In the first place, it is clear that a commitment to the creative process starts the human animal on an endless, thorny and lonesome road of self-discovery, away from the comforts, blurred objectives and compromises of institutions. “Forty days and forty nights” is a Biblical metaphor for what is really a lifetime of wilderness and solitude.

In the second place, the Arts are concerned not with the consumption, sale or other exploitation of earth’s material wonders – not even with their recycling – but with their reincarnation. They propose not a mounting monopoly of a medium of exchange, but the sweet, quiet exchange of truth and beauty themselves.

And in the third place, in a time and a society whose values are geared to the biggest, the fastest and mostest, whose gaze is fixed desperately upon the future – as far at least as the next election or life after death or prosperity, whichever should happen to come first – the Arts offer an historical perspective.
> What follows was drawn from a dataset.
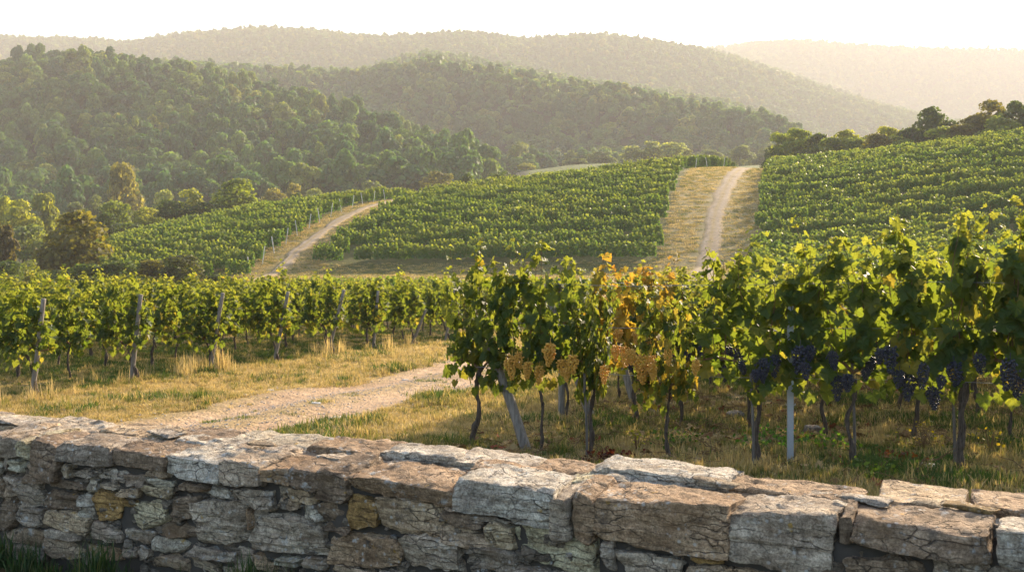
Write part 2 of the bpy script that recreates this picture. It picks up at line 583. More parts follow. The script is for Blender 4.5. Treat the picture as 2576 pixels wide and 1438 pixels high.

For their concern is with originality – mean, that which has origins.

For, finally, the simple truth is that every [human] is an artist – whether [they want] it or not.

The only question is whether [they are] enough of an artist to fulfill [their] humanity – and to fill full [their] short mortality.

The understandings of the spirit are not easily come by. It takes a creative mind to respond to a creator’s mind. It takes a holy spirit to receive the Holy Spirit – and “just as I am” is not nearly good enough.

There’s no freeway to Truth. There’s no easy on, easy-off approach to Beauty (Blocker, 361-364).

The Robert Shaw Reader. Robert Blocker, editor. New Haven: Yale University Press, 2004.